While some of the internally displaced people (IDPs) have moved into tented camps set up by aid agencies and the government, most are staying with friends or relatives in so-called host communities.

"This is a massive, massive influx of people to be suddenly hosted within a space of three to four weeks," Mogwanja said.

Most of Pakistan's political parties and members of the public support the offensive but the government risks seeing that backing evaporate if the displaced are seen to be suffering unduly.

Mogwanja said in some places scores of people were crammed into a couple of rooms.
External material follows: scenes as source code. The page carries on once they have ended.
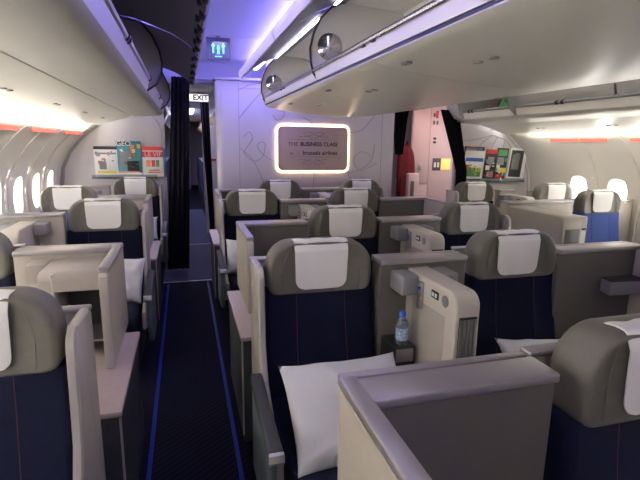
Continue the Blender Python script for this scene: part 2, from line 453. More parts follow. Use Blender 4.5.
# end cap of the right bin, and closed bin fronts beyond the opened bay
def rX(x): return 2*CY-x
loc = rb.location.copy(); loc.z += .03
ol = [(-.24, 2.01), (-.17, 2.06), (-.135, 2.13), (-.125, 2.2), (-.14, 2.29), (-.19, 2.40), (-.26, 2.48)]
MB().ribbon([(rX(x)-loc.x, z-loc.z) for x, z in ol], 5.44-loc.y, 5.66-loc.y, .02).build('end_cap', 'bulk', rb)
for (a, b_) in ((3.25, 4.45), (1.9, 3.22), (.5, 1.87)):
    MB().ribbon([(rX(x)-loc.x, z-loc.z) for x, z in [(-.33, 2.02), (-.28, 2.09), (-.255, 2.18), (-.26, 2.28), (-.30, 2.38), (-.36, 2.46)]], a-loc.y, b_-loc.y, .02).build('door', 'bing', rb)
# bags inside the open bay of the right bin
tag(MB().box(3.47, 3.80, 4.80, 5.02, 1.985, 2.18, bev=.05, seg=3).build('carry_bag', mat('brown_bag', (.10, .06, .05), .8)), 'dark brown bag inside the open right overhead bin', 'bag')
gm = MB()
for k in range(9):
    a = random.random()*6.28
    gm.tube([(3.52+random.random()*.1, 4.56+random.random()*.16, 2.02), (3.50+.05*math.cos(a), 4.66+.07*math.sin(a), 2.09+random.random()*.06), (3.47+.05*math.cos(a+1), 4.66+.09*math.sin(a+1), 2.07)], [.03, .04, .02], 7)
tag(gm.build('crumpled_bag', 'green'), 'crumpled green plastic bag beside the brown bag in the right overhead bin', 'bag')

# centre bins
ccx, ccz = CY, 2.0
CYE = 5.05
cb = thing('overhead_bin', 'wide cream centre overhead bin over the middle seats, opened towards the left aisle', 'overhead bin', (ccx, 1.7, ccz))
def cl(pts): return [(x-ccx, z-ccz) for x, z in pts]
ya, yb_ = Y0-1.7, CYE-1.7
und = smoothpath([(.845, 2.035, 0), (.90, 2.015, 0), (1.05, 1.992, 0), (1.3, 1.965, 0), (1.6, 1.945, 0), (1.9, 1.962, 0), (2.15, 1.990, 0), (2.30, 2.018, 0), (2.35, 2.04, 0)], 4)
for a, b2 in ((ya, -.4-1.7), (-.395-1.7, .9-1.7), (.905-1.7, 2.1-1.7), (2.105-1.7, 3.3-1.7), (3.305-1.7, yb_)):
    MB().ribbon(cl([(p[0], p[1]) for p in und]), a, b2, .02).build('bottom_panel', 'binc', cb)
MB().ribbon(cl([(.842, 2.048), (.835, 2.07), (.83, 2.095)]), ya, yb_, .012).build('lip', 'binc', cb)
MB().box(.842-ccx, .86-ccx, ya, yb_, 2.034-ccz, 2.046-ccz).build('lip_groove', 'dark', cb)
MB().tube([(.820-ccx, ya, 2.108-ccz), (.820-ccx, yb_, 2.108-ccz)], .014, 10).build('latch_rail', 'rail', cb)
MB().ribbon(cl([(2.35, 2.05), (2.37, 2.1), (2.40, 2.2), (2.385, 2.33), (2.32, 2.45), (2.2, 2.53)]), ya, yb_, .02).build('door', 'bing', cb)
MB().box(2.325-ccx, 2.36-ccx, ya, yb_, 2.02-ccz, 2.045-ccz, bev=.008).build('right_trim', 'shell_edge', cb)
MB().ribbon(cl([(.85, 2.06), (1.2, 2.05), (1.42, 2.07), (1.50, 2.14), (1.50, 2.4), (1.42, 2.5), (1.0, 2.54)]), ya, yb_, .015).build('back_panel', 'binc', cb)
outl = [(.86, 2.03), (.815, 2.09), (.795, 2.16), (.793, 2.24), (.815, 2.33), (.86, 2.42), (.93, 2.49), (1.02, 2.53), (1.48, 2.50), (1.49, 2.1), (1.4, 2.06)]
for i, yd in enumerate((CYE-.03, 3.05, 1.1, -.6)):
    y = yd-1.7
    MB().prism(cl(outl), y, y+.03, 'y', bev=.003).build('end_panel', 'binc', cb)
    MB().ribbon(cl(outl[:8]), y-.012, y, .012).build('edge_seal', 'dark', cb)
    mx = Matrix.Translation((.925-ccx, y-.001, 2.255-ccz)) @ Matrix.Rotation(PI/2, 4, 'X')
    MB().lathe([(.084, 0), (.084, .006), (.078, .012), (.06, .022), (.035, .030), (.012, .033)], 28, mtx=mx).build('convex_mirror', 'mirror', cb)
for (y0, y1) in ((3.10, CYE-.05), (1.15, 3.07), (-.55, 1.12)):
    d = MB().ribbon(cl([(1.02, 2.53), (.92, 2.51), (.80, 2.455), (.70, 2.385), (.62, 2.325), (.59, 2.30)]), y0-1.7, y1-1.7, .025).build('door', 'bindoor', cb)
    MB().ribbon(cl([(.585, 2.28), (.572, 2.32), (.575, 2.35)]), y0-1.7, y1-1.7, .02).build('door_trim', 'bulk', d)
    for yy_ in (y0+.12, (y0+y1)/2, y1-.08):
        MB().lathe([(.035, -.006), (.035, .006)], 16, mtx=Matrix.Translation((.577-ccx, yy_-1.7, 2.33-ccz)) @ Matrix.Rotation(PI/2, 4, 'Y')).build('hinge_cover', 'grey', d)
    MB().box(.905-ccx, .922-ccx, y0+.15-1.7, y1-.15-1.7, 2.468-ccz, 2.475-ccz).build('strip_light', 'covewhite', cb)
    for yy_ in ((y0+y1)/2-.06, (y0+y1)/2+.06):
        MB().box(.81-ccx, .84-ccx, yy_-.02-1.7, yy_+.02-1.7, 2.09-ccz, 2.12-ccz, bev=.004).build('latch', 'dark', cb)
# rounded white end cap of the centre bin
oc = [((p[0]), p[1]) for p in outl]
MB().grid(lambda u, v: Vector(((.86+(outl[int(min(v*7, 6.999))][0]*(1-(v*7) % 1)+outl[min(int(min(v*7, 6.999))+1, 7)][0]*((v*7) % 1)-.86)*1+u*u*.05)-ccx, CYE-1.7+u*.32, outl[int(min(v*7, 6.999))][1]*(1-(v*7) % 1)+outl[min(int(min(v*7, 6.999))+1, 7)][1]*((v*7) % 1)-ccz)), 6, 14).build('end_cap', 'bulk', cb)
MB().box(.9-ccx, 2.35-ccx, CYE-1.7, CYE+.3-1.7, 2.05-ccz, 2.5-ccz).build('end_block', 'bulk', cb)
# small passenger-service details under the centre bin
for k, y in enumerate((.5, 1.6, 2.75, 3.9)):
    for x in (1.12, 2.05):
        z = 1.974 if x < 1.5 else 1.968
        for dy in (0, .1): MB().lathe([(.022, 0), (.022, -.006), (.015, -.008)], 14, (x-ccx, y+dy-1.7, z-ccz)).build('reading_light', 'bing', cb)
    MB().box(.915-ccx, .94-ccx, y+.3-1.7, y+.36-1.7, 1.985-ccz, 1.995-ccz).build('seat_marker', 'grey', cb)

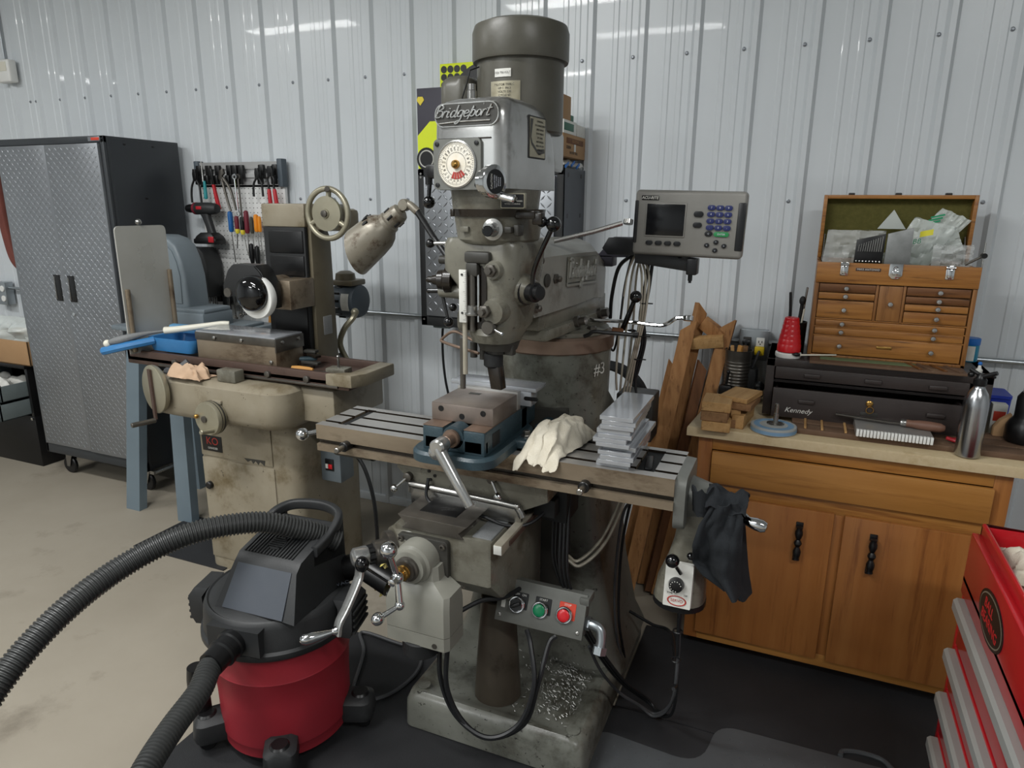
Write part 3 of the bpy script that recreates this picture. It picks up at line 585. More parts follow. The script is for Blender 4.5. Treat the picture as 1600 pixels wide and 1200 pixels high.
for a, b in ((PX[0], PX[1]), (PX[2], PX[3])): g = G(); g.box(a+.001, b-.001, SL[0]-.010, SL[2]+.010, TZ-.017, TZ-.006, .003); g.obj('swarf_filler', 'black_matte', table)
g = G(); g.obox(((PX[2]+PX[3])/2, SL[1]-.02, TZ-.002), (.02, .1, .01), (0, 0, .15), .004); g.obj('rubber_plug', 'black', table)
for x in (-1.265, -.485):
    g = G(); g.cyl((x, TY0+.012, .975-.01), (x, TY0-.022, .975-.01), .016, n=16, bev=.002); o = g.obj('table_stop', 'black', table)
    g = G(); g.lathe([(.009, 0), (.009, .035), (.007, .037)], (x, TY0-.02, .965), (0, -1, 0), 12); g.obj('stop_bolt', 'steel', o)
# left end of the table
g = G(); g.prism(rr(-1.375, .955, .05, .045, .02), 'x', TX0-.012, TX0, 0) if False else None
g.lathe([(.03, 0), (.026, .01), (.018, .013), (.018, .035), (.024, .04), (.022, .055)], (TX0, -1.385, .962), (-1, 0, 0), 18); g.obj('left_bearing', 'steel', table)
g = G(); g.cyl((TX0-.05, -1.385, .962), (TX0-.09, -1.42, .955), .010, .008, n=12); g.ball((TX0-.105, -1.43, .953), .022, 20); g.obj('ball_handle', 'chrome', table)
g = G(); g.cyl((TX0+.02, -1.40, .93), (TX0+.16, -1.40, .93), .04, n=24); g.obj('screw_housing', 'dark_cast', table)
# right end bracket, power feed
g = G(); g.loft([[(TX1, y, z) for y, z in rr(-1.375, .945, .105, .075, .03, 5)], [(TX1+.028, y, z) for y, z in rr(-1.375, .945, .103, .073, .03, 5)], [(TX1+.03, y, z) for y, z in rr(-1.375, .93, .06, .06, .05, 5)], [(TX1+.085, y, z) for y, z in rr(-1.375, .92, .055, .055, .05, 5)]]); g.obj('end_bracket', 'box_grey', table)
g = G(); g.loft([sec((-.190, -1.385), .045, .04, .03, .955), sec((-.19, -1.385), .05, .045, .03, .90), sec((-.205, -1.39), .045, .045, .03, .82), sec((-.215, -1.395), .05, .05, .03, .76), sec((-.222, -1.40), .066, .062, .055, .70), sec((-.225, -1.40), .070, .068, .06, .645)]); pf = g.obj('power_feed', 'cast_grey', mill)
g = G(); g.loft([sec((-.225, -1.40), .072, .07, .062, .645), sec((-.225, -1.40), .072, .07, .062, .63), sec((-.225, -1.40), .06, .058, .05, .622)]); g.obj('feed_base', 'black', pf)
fm = face((-.222, -1.468, .712), (1, .0, 0), (0, .12, 1))
fp = plaque(.075, .125, .003, -.014, .003).xf(fm).obj('feed_panel', 'label_white', pf)
g = G(); g.lathe([(.02, 0), (.021, .004), (.018, .018), (.016, .019)], (-.004, .004, .003), (0, 0, 1), 24); g.xf(fm); g.obj('speed_knob', 'black', fp)
g = G()
for i in range(10): a = i*.5+.3; g.cyl(fm @ V((-.004+.014*cos(a), .004+.014*sin(a), .0225)), fm @ V((-.004+.014*cos(a), .004+.014*sin(a), .0228)), .0014, n=6)
g.obj('knob_mark', 'label_white', fp)
g = G(); g.torus((0, 0, 0), .024, .0022, (0, 0, 1), 28, 6); g.xf(fm @ MX.Translation((0, -.043, .003)) @ MX.Scale(.55, 4, (0, 1, 0))); g.obj('logo_ring', 'ink_red', fp)
text('feed_logo', 'SERVO', 'ink_red', fp, fm @ MX.Translation((0, -.043, .0035)), .011, .0003); text('feed_text', 'TYPE', 'ink', fp, fm @ MX.Translation((-.02, -.024, .0035)), .007, .0002); text('feed_text', '150', 'ink', fp, fm @ MX.Translation((.022, -.024, .0035)), .007, .0002)
g = G(); g.cyl((-.218, -1.47, .75), (-.232, -1.50, .79), .0055, n=10); g.ball((-.236, -1.508, .802), .0185, 18); g.obj('feed_lever', 'black_gloss', pf)
g = G(); g.ball((-.195, -1.47, .805), .011, 12); g.obj('rapid_button', 'black_gloss', pf)
g = G(); g.lathe([(.05, 0), (.052, .004), (.052, .014), (.03, .02), (.018, .022), (.018, .06)], (-.165, -1.385, .925), (1, 0, 0), 32); g.obj('graduated_dial', 'steel', table)
g = G(); g.cyl((-.105, -1.385, .925), (-.095, -1.41, .93), .018, n=16, bev=.003); g.cyl((-.10, -1.39, .925), (-.085, -1.44, .945), .009, n=12); g.cyl((-.09, -1.43, .94), (-.055, -1.455, .925), .010, .008, n=12); g.lathe([(.009, 0), (.012, .012), (.0165, .032), (.017, .048), (.012, .058), (.004, .061)], (-.075, -1.455, .928), (1, -.1, -.15), 18); g.obj('crank_handle', 'chrome', table)
# ---- knee front: flange, shaft, gearbox and ball crank
fg = (-.925, -1.605, .712)
g = G(); g.prism(rr(fg[0], fg[2], .082, .066, .012), 'y', -1.618, -1.598, .002); fl = g.obj('feed_flange', 'dark_cast', mill)
g = G()
for sx in (-.068, .068):
    for sz in (-.052, .052): g.lathe([(.009, 0), (.009, .008), (.005, .009), (.005, .004)], (fg[0]+sx, -1.618, fg[2]+sz), (0, -1, 0), 14)
g.obj('cap_screw', 'dark_steel', fl)
g = G(); g.lathe([(.062, 0), (.062, .035), (.058, .05), (.05, .055), (.048, .07), (.03, .073)], (fg[0]-.005, -1.618, fg[2]+.005), (0, -1, 0), 36); g.obj('feed_boss', 'gearbox_grey', mill)
g = G(); g.lathe([(.036, 0), (.036, .014), (.03, .016), (.03, .026)], (fg[0]-.005, -1.685, fg[2]+.005), (0, -1, 0), 30); g.obj('feed_dial', 'dark_steel', mill)
g = G(); g.lathe([(.021, 0), (.021, .006), (.017, .008), (.021, .012), (.021, .018), (.014, .02), (.014, .03)], (fg[0]-.005, -1.708, fg[2]+.005), (0, -1, 0), 20); g.obj('clutch', 'brass', mill)
g = G(); hb = V((-.912, -1.745, .745)); hb = V((fg[0]-.004, -1.745, .718))
g.ball(hb, .018, 18); g.lathe([(.012, 0), (.012, .02), (.009, .022)], hb+V((0, -.012, 0)), (0, -1, 0), 6)
t1 = hb+V((-.014, -.01, .068)); t2 = hb+V((.012, -.012, -.075)); t3 = hb+V((-.028, -.06, -.098))
g.cyl(hb, t1, .0095, .0085, n=14); g.ball(t1+V((-.004, 0, .016)), .0245, 22); g.cyl(hb, t2, .0085, .0105, n=14); g.ball(t2, .014, 16); g.cyl(t2, t3, .006, .008, n=12); g.ball(t3, .0175, 18, (1, 1.15, 1)); g.obj('ball_crank', 'chrome', mill)
gx0, gx1, gy0, gy1 = -1.0, -.815, -1.70, -1.605
def gsec(z, x0, x1, y0, y1, r=.008): return [(x, y, z) for x, y in ((x0, y0), (x1, y0), (x1+.012, y0+.014), (x1+.012, y1), (x0, y1))]
g = G(); g.loft([gsec(.528, gx0, gx1, gy0, gy1), gsec(.615, gx0, gx1, gy0, gy1), gsec(.645, gx0+.01, gx1-.005, gy0+.012, gy1), gsec(.675, gx0+.045, gx1-.05, gy0+.035, gy1), gsec(.715, gx0+.05, gx1-.055, gy0+.04, gy1)]); gb = g.obj('feed_gearbox', 'gearbox_grey', mill, 25)
g = G(); g.loft([gsec(.485, gx0, gx1, gy0, gy1), gsec(.526, gx0, gx1, gy0, gy1)]); g.obj('gearbox_lid', 'gearbox_grey', gb, 25)
g = G(); g.cyl((-.915, -1.652, .438), (-.915, -1.652, .487), .056, n=30, bev=.004); g.obj('motor_stub', 'black_matte', gb)
g = G(); g.cyl((-.845, -1.702, .498), (-.845, -1.699, .498), .008, n=12); g.obj('lid_screw', 'dark_steel', gb)
g = G(); g.cyl((gx0-.018, -1.66, .60), (gx0, -1.66, .60), .014, n=16); g.obj('side_knob', 'black', gb)
g = G(); kb = V((-1.055, -1.71, .70)); g.cyl((-.985, -1.66, .625), kb, .004, n=10); g.ball(kb+V((-.01, -.005, .012)), .02, 18, (1, 1, 1.2)); g.obj('engage_lever', 'black_gloss', gb)
# knee elevating shaft at 45 degrees and its crank
sa = V((-.985, -1.54, .715)); sd = V((-.62, -.78, -.02)).normalized()
g = G(); g.lathe([(.095, -.03), (.085, .03), (.068, .06), (.064, .075)], sa, sd, 32); g.obj('shaft_boss', 'cast_grey', mill)
g = G(); g.lathe([(.054, .075), (.056, .08), (.056, .098), (.045, .10), (.036, .102), (.036, .135), (.03, .138)], sa, sd, 32); g.obj('elevating_dial', 'dark_steel', mill)
g = G()
for i in range(7):
    a = i*2*pi/7; x, y, z = g.frame(sd); p = sa+sd*.136+(x*cos(a)+y*sin(a))*.022; g.cyl(p, p+sd*.02, .008, n=8)
g.cyl(sa+sd*.13, sa+sd*.16, .02, n=18); g.obj('dog_clutch', 'black', mill)
ce = sa+sd*.155
g = G(); g.lathe([(.026, 0), (.029, .006), (.029, .04), (.02, .048), (.012, .05)], ce, sd, 22); hub = g.obj('elevating_crank', 'alloy', mill)
arm = smooth_path([ce+sd*.022, V((-1.094, -1.69, .665)), V((-1.094, -1.705, .64)), V((-1.105, -1.745, .58)), V((-1.113, -1.772, .545)), V((-1.113, -1.783, .515))], 6)
g = G(); secs = []
wd = V((.88, -.47, 0)).normalized()
for i, p in enumerate(arm):
    d = (arm[min(i+1, len(arm)-1)]-arm[max(0, i-1)]).normalized(); n_ = wd.cross(d).normalized(); ww = .021-.005*i/len(arm)
    secs.append([p+wd*x*ww+n_*y*.007 for x, y in rr(0, 0, 1, 1, .5, 2)])
g.loft(secs); g.obj('crank_arm', 'alloy', hub)
he = V((-1.113, -1.783, .528)); hd_ = V((-.66, -.75, -.03)).normalized()
g = G(); g.lathe([(.013, 0), (.011, .01), (.008, .014), (.009, .02), (.013, .045), (.0165, .07), (.016, .088), (.010, .1), (.003, .104)], he, hd_, 20); g.obj('crank_handle', 'chrome', hub)
# readout scale bar under the saddle
g = G(); g.box(-.70, -.675, -1.62, -1.25, .775, .805, .002); sb_ = g.obj('readout_scale', 'cable_white', mill)
g = G(); g.box(-.6995, -.6755, -1.6215, -1.619, .777, .803, .001); g.obj('scale_cap', 'label_white', sb_)
g = G(); g.box(-.674, -.671, -1.57, -1.30, .782, .798, .001); g.obj('scale_strip', 'rust_brown', sb_)
g = G(); g.box(-.655, -.575, -1.36, -1.24, .77, .91, .01); g.box(-.67, -.60, -1.40, -1.33, .80, .86, .008); g.obj('reader_head', 'black_matte', mill)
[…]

Thousands of tonnes of food and other supplies have been distributed but the strain on communities was still immense, he said.

"The health care services, the public water services, the sanitation services, the schools services, have all been pushed to their absolute limit and some have surpassed their limits," Mogwanja said.

The United Nations appealed last month for $543 million to help the displaced but only $166 million, or 31 percent of that, has materialized, he said.

"Our resources are limited and we are reaching only a fraction of those whom we would like to reach among the host communities and this is a great concern," he said.

ANOTHER EXODUS LIKELY

The army has made progress in Swat, pushing the militants out of the main towns, but soldiers are still encountering pockets of resistance.

Mogwanja declined to say when he thought the displaced might be able to go home, saying the government and the United Nations had drawn up a set of conditions which needed to be met, including security and the restoration of utilities and services.

"The government is very clear that it wants to achieve these conditions as soon as possible and they are working very hard to do so," he said.

"But as of now, we have not come across a situation where all conditions are complete but we're hopeful that these conditions can be met in the near future," he said.

The military is also planning an offensive against Pakistani Taliban leader Baitullah Mehsud in his stronghold in South Waziristan on the Afghan border.

Already, thousands of people have left the region, residents say, and a full offensive is likely to spark another exodus into a region where U.N. staff cannot go because of security worries.

Two foreign U.N. workers were killed in a suicide bomb attack on a hotel in the main northwestern city of Peshawar on June 9 but Mogwanja said that would not stop the aid effort.